Bennett, Elizabeth (2008) Is podcasting effective? In: Learning from the Learners' Experience, 8 July 2008, University of Greenwich. (Unpublished)

Does listening to something, perhaps once, perhaps more than once, perhaps over and over again, mean that it is learned in a way that is useful to the student and that they can retrieve and reuse in an appropriate context at a later date? It is a proposition that seems to conflict with the situated learning theories of researchers like Brown, Collins and Duguid (1989), which assert that learning always lies in the interactions between people rather than in the content itself or in the minds of the individual learners. The general premise that listening is often more engaging than the written word and that diction, intonation and inflection add meaning might be acceptable at face value, but as Hargis and Wilson (2005) point out, ‘there are currently no examples which clearly indicate proven foundational pedagogical uses and outcomes for podcasts.’ (p.6). Though the technology is quite recent, it may tend to lead teachers towards outmoded, didactic approaches to delivery rather than the constructivist, collaborative activities recommended by more recent learning theorists.

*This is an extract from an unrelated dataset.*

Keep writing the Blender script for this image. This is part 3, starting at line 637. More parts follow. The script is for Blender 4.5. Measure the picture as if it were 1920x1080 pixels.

The project followed an action research framework within the context of a Foundation Degree in e-learning at the University of Huddersfield. Podcasts were used to support the delivery of a module on the use of Web 2.0 technologies in Education. The aim was to explore whether, in this context, podcasting could be an effective component of online learning. In particular, the project asked:
1. do students like listening to educational podcasts?
2. do students learn from using podcasts?